Sunday, February 23, 2014

Knowledge

Once we humans stopped attributing events and objects to the whimsical actions of deities, we asked ourselves two very important questions:  What do we know?  And how do we know it?  For those of you who have studied a bit of philosophy the statement I just made should make you think of Rene Descartes and David Hume.  Which gives us the argument of:  “I think therefore I am” and “No, you think therefore thinking is.”  I am sure many of you are now thinking that while such arguments are good intellectual exercises, the question of whether you can prove your own existence has little importance in the real world.  Ah, but what if “I think therefore I am” is just the beginning of an argument for the existence of God?  Those of you who have studied philosophy know that that is what Mr. Descartes and others were arguing and Mr. Hume was refuting.   The point is that Mr. Descartes’ argument, “I think therefore I am,” replaced, “I believe therefore God is,” at least in the mind of Mr. Descartes and his followers.  In other words, the question of whether there is a God was treated by Messrs. Descartes and Hume as an intellectual argument rather than an emotional belief.

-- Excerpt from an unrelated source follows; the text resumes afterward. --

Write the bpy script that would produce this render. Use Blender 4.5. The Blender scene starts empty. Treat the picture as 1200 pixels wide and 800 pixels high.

It is all right, you can safely un-pucker the sphincters now.  It is not my intention to make an argument for or against the existence of God.  Although it was religion that motivated many philosophers, what is really important about philosophy is the discipline.  First of all the terms used have to be defined and accepted for the sake of argument.  Then a starting point must be established and accepted for the sake of argument.  Without those two conditions no intellectual argument is possible; instead what you have are people shouting their beliefs or opinions at each other, which is something we do far too often.  So define your terms and describe your observations with enough detail and in a manner that will allow me to verify them.  It is after that verification that the argument really begins.

This brings me to the subject of science.  Science is a method rather than a belief.  No one can physically examine a world view based on faith rather than observation, and it is in our understanding of the physical world, gained from observation and experimentation, that we have made so much progress.   If our observations reveal flaws in a prevalent theory, and another theory will allow us to predict the phenomenon with greater accuracy a good scientist will always embrace the newer theory.  I will grant you that this fluidity of thought means there are few certainties, but that does not justify excommunicating Galileo.   Faith is faith and science is science and never the twain shall meet.  You can have both, but you have to keep them in separate compartments or they will abuse each other.  People who cannot achieve that separation invariably wind up rejecting either science or God.  If I had to make the choice I would keep science. There has to be a reason for our big brains - survival, free will, whatever - form your own theory; we will let you change it when there is more evidence.

I think people who reject this world have rejected the big brain as well, but that is their problem.  There is no reason for me to worry about it unless…  Oh shit!  They actually want to excommunicate scientists, and they want to make this world miserable enough so we will also be tempted to reject it!